Neyse asıl mesele kimlerin anlattığı değil neleri anlattıkları. Ayrılık, kavuşamama, güçsüzlük ve elbette mutsuzluk. Ama illaki umut. Yaşı yirmilere ulaşmış insanların çok büyük bir kısmı birini özlüyordur ya da birine kavuşamamış ve elbette ayrılmıştır. Hele 30 lara kadar gelen biri varsa etrafınızda bir sürü hikayesi vardır tüm bunlar üzerine, bir kısmı keyifli bir kısmı hüzünlü ama illaki umutlu. Anlatırken gözleri dolabilen yada içini özlemle çekebilen birini bulursanız bırakmayın sakın zira biliyordur yaşadıklarını, farkındadır, belki yaşarken değil ama artık biliyordur kıymetini. Özlem insanı zorlayan en güçlü duygu galiba, belki nefret ve aşk ama özlem mutlaka. Özlemek, yaşınız kaç olursa olsun kaybedilmeyen bir duygu, bir daha eskisi kadar sevemeyebilirsin ya da zaten nefret edemeyen bir yaratılışın vardır ama özlemeyi kaybedemezsin. Sevdiğin kadını, aileni ne bileyim gençliğini ya da taraftarı olduğun takımın başarılı günlerini özlersin. Hep vardır özleyecek bişeyler. 
Özlemek insanın sınırlarını zorlayan bir duygu ama aynı zamanda insanın gerçekten sevdiği şeyler olduğunu gösteren en güçlü kanıt. Sevmeseydin özlemezdin, mutlu olmasaydın özlemezdin. Bir insan eğer hiç bir şey özlemiyorsa uzak durun hatta koşarak uzaklaşın, hiç özlemeden yaşanır mı? Hiç mi seni mutlu eden bir olay yaşamadın be adam.
Çok sevdiği insanları kaybeden insanlara saygım artar genelde, acıma değil sadece saygı. Abisini kaybeden arkadaşıma ya da babasını toprağın şefkatli kollarına bırakan dostuma olan saygım.
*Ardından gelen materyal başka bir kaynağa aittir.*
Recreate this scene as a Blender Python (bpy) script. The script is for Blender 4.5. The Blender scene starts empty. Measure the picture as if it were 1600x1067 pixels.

Ölüm bir çok şeyin çözümü ama hayatta olduğu halde kaybetmek var bir de. İşte bunu gerçekten metanetle karşılayabilene olan saygım diğerlerinden daha fazladır. Evet aslında sevmekten bahsediyorum, severken kaybetmekten falan. Ellerin uzattığında onun saçlarına değebilecekken değemiyor ya, ya da uzatamıyorsun ya elleri işte o durumdan. 
Hava kapalı ve istediğin herşeyi dinleyebiliyorsun oturduğun yerde. Rabbim özlemeyi unutturmasın ama özlediğimiz her neyse daha iyi olanıyla karşılaştırsın. Amin...



6 Kasım 2012 Salı

Yaşamacılık

Hayat adını verdiğimiz yaşamacılık oyununda hep rol yapıyoruz. Kısa bir oyun aslında hayat ama biz uzun zannediyoruz mesela. Yani oyunu başta yanlış anlıyoruz, ne süresini biliyoruz oyunun ne kurallarını. Sadece oynuyoruz yeni yürümeye başlamış bir çocuğun sadece topun peşinden koşması gibi. Genelde doğruları kendimize bile söyleyemiyoruz, sonra yorumluyoruz gerçekleri, değiştirip manupile ediyoruz. Verilmesi en doğal tepkileri insanlar önünde hatta kendimize bile vermekten korkarız mesela, belki hayat oyununun bilmediğimiz kurallarından biridir bu, gerçek olmak, hissettiğin gibi davranmak yerine akıllı gibi davranmak. Korkular üzerinden kurulan dengeleri gözetiyoruz, aç kalmaktan, parasız kalmaktan, yalnız kalmaktan korkuyoruz. Verilen, kazandığımız, verilmeyen ama bizim olma potansiyeli olan şeyleri bile kaybetmekten korkuyoruz. Bişeysiz kalmaktan korkuyoruz ama kalmaktan korkmuyoruz. Herkes gitmekten bahsediyor ama neredeyse herkes kalıyor. Kaldı ki gitsen ne olacak, gittiğin yerde de aynı oyun oynanıyor farklı oyuncularla.
Yaşlı bir balıkçı aradım hep bana hayatın sırrını verecek, bir ayyaş yada ne bileyim bir uzakdoğu sporları ustası, filmlerin etkisi sanırım, ama bu arayıştan öğrendiğim tek şey herkesin hayatının sırrının farklı olduğu. Bu oyunda her bir birey kendi rolünü oynuyor. Diğerlerinden etkileniyor, diğerlerini etkiliyor ama neticede başka bir oyunun aktörü. Bu yüzden her hayatın sırrı kendine. Başkasının sırrı, mutluluk becerisi ya da tecrübesi senin hayatında karşılık bulmuyor, çünkü oyun farklı. Başka kuralları kendi oyununa uyduramazsın. O zaman hadi hep beraber tekrar Forrest Gump izleyelim ve hayata Forrest gibi bakabilmek için dua edelim.